ABD’den yayılan mortgage krizi bizi vurmayacak mı
KÖTÜMSER MEHMET: Her zaman olduğu gibi benim ortaya koyduğum kuşkulara iyimser yanıtlar buluyorsun. Peki ABD’de geçen yıl patlayan mortgage krizine ne diyeceksin? Bu krizin dünya finans sisteminde ortaya koyduğu zarar için 150 milyar dolarla 400 milyar dolar arasında tahminler var. Akbank’ın yeni Murahhas Üyesi Bülent Adanır, çok güzel bir benzetmeyle "Aptalların cenneti bitti" dedi. Şimdi bu durum Türkiye’yi vurmayacak mı? Değirmen artık dışardan akan parayla zor dönecek gibi.
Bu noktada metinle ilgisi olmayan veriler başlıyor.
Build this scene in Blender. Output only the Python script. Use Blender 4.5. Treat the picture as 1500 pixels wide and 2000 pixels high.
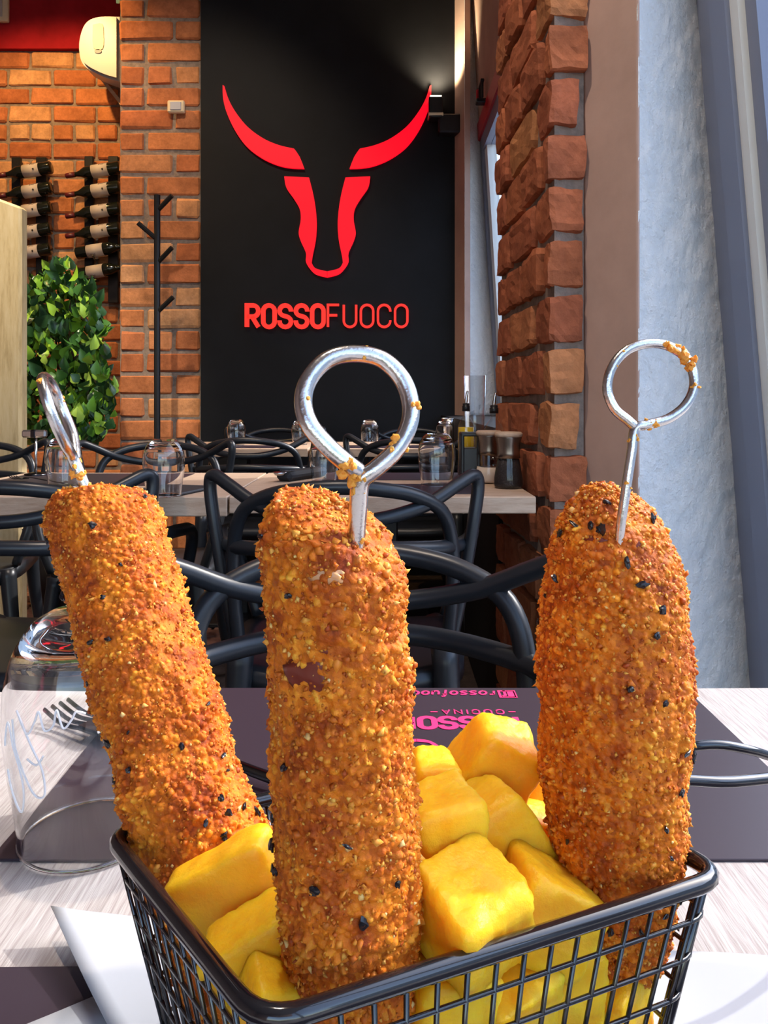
import bpy, bmesh, math, random
import numpy as np
from mathutils import Vector, Matrix, noise

PI = math.pi
for _o in list(bpy.data.objects):
    bpy.data.objects.remove(_o)
scene = bpy.context.scene
COL = scene.collection

# ------------------------------------------------------------------ camera, sky, sun, exposure
F, U0, V0 = 1500.0, 750.0, 785.0          # focal length and principal point in the 1500x2000 frame
CZ = 0.94                                  # camera height
cam_d = bpy.data.cameras.new('camera')
cam = bpy.data.objects.new('camera', cam_d)
COL.objects.link(cam)
cam_d.sensor_fit = 'HORIZONTAL'
cam_d.sensor_width = 36.0
cam_d.lens = 36.0
cam_d.shift_y = -(1000.0 - V0) / 1500.0
cam_d.clip_start = 0.01
cam.location = (0, 0, CZ)
cam.rotation_euler = (PI / 2, 0, 0)
scene.camera = cam

world = bpy.data.worlds.new('sky')
scene.world = world
world.use_nodes = True
wn = world.node_tree
wn.nodes.clear()
w_out = wn.nodes.new('ShaderNodeOutputWorld')
w_bg = wn.nodes.new('ShaderNodeBackground')
w_sky = wn.nodes.new('ShaderNodeTexSky')
w_sky.sky_type = 'NISHITA'
w_sky.sun_disc = False
w_sky.sun_elevation = math.radians(42)
w_sky.sun_rotation = math.radians(68)
w_sky.air_density = 1.0
w_sky.dust_density = 1.6
wn.links.new(w_sky.outputs[0], w_bg.inputs[0])
wn.links.new(w_bg.outputs[0], w_out.inputs[0])
w_bg.inputs[1].default_value = 0.78

sun_d = bpy.data.lights.new('sun', 'SUN')
sun_d.energy = 3.6
sun_d.angle = math.radians(0.6)
sun_d.color = (1.0, 0.94, 0.86)
sun = bpy.data.objects.new('sun', sun_d)
COL.objects.link(sun)
SUN_DIR = Vector((0.92, 0.36, 0.74)).normalized()      # towards the sun
sun.rotation_euler = SUN_DIR.to_track_quat('Z', 'Y').to_euler()

vs = scene.view_settings
vs.view_transform = 'Standard'
vs.look = 'None'
vs.gamma = 1.0
vs.use_curve_mapping = False
vs.exposure = 0.10


def Q(u, v, d):
    """A point of the room at distance d seen at (u, v) of the survey frame."""
    return Vector(((u - U0) / F * d, d, CZ + (V0 - v) / F * d))


# ------------------------------------------------------------------ materials
MATS = {}


def mat(name, color=(0.8, 0.8, 0.8), rough=0.5, metal=0.0, spec=0.5, emit=None, estr=0.0, sss=0.0, sss_r=(1, .4, .1),
        sss_s=0.005, coat=0.0, trans=0.0, ior=1.45):
    m = bpy.data.materials.new(name)
    m.use_nodes = True
    b = m.node_tree.nodes['Principled BSDF']
    b.inputs['Base Color'].default_value = (*color, 1)
    b.inputs['Roughness'].default_value = rough
    b.inputs['Metallic'].default_value = metal
    b.inputs['Specular IOR Level'].default_value = spec
    b.inputs['IOR'].default_value = ior
    b.inputs['Coat Weight'].default_value = coat
    b.inputs['Transmission Weight'].default_value = trans
    if emit:
        b.inputs['Emission Color'].default_value = (*emit, 1)
        b.inputs['Emission Strength'].default_value = estr
    if sss:
        b.inputs['Subsurface Weight'].default_value = sss
        b.inputs['Subsurface Radius'].default_value = sss_r
        b.inputs['Subsurface Scale'].default_value = sss_s
    MATS[name] = m
    return m


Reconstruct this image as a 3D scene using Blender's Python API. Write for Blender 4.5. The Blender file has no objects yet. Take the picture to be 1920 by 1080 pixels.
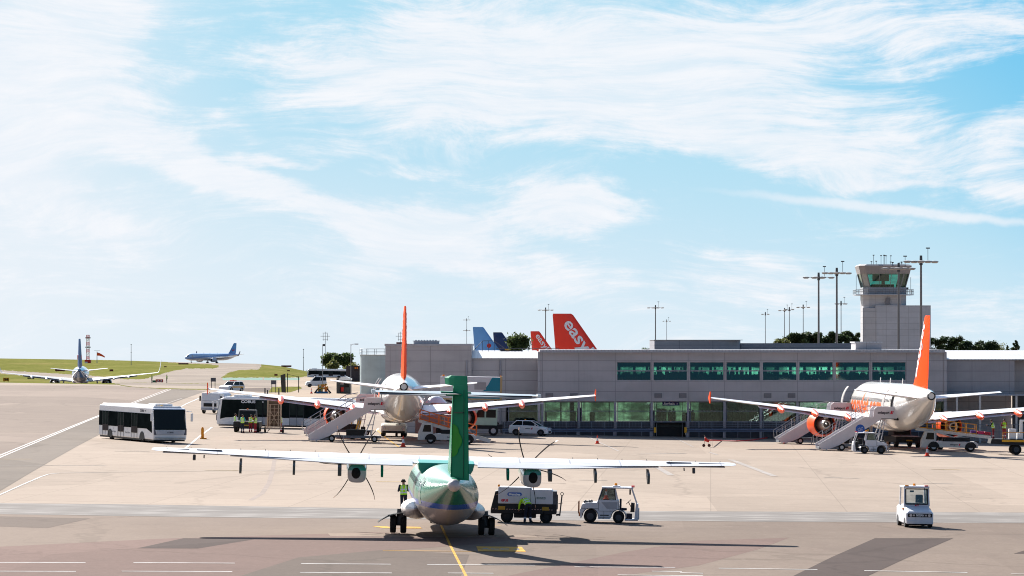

İYİMSER AHMET:Mortgage krizinin dünyadaki para bolluğuna nokta koyacağı konusunda haklısın. Ancak, senin gibilerin beklediği gibi kriz de çıkmayacak. Hem unutma Türk bankaları mortgage krizi ilk patladığında dünyanın dev bankalarına gecelik borç bile verdi. Türkiye doğru işler yaptıktan sonra, gelen yabancı sermaye daha ürkek adımlarla da olsa gelecek. Hiç moral bozmaya gerek yok.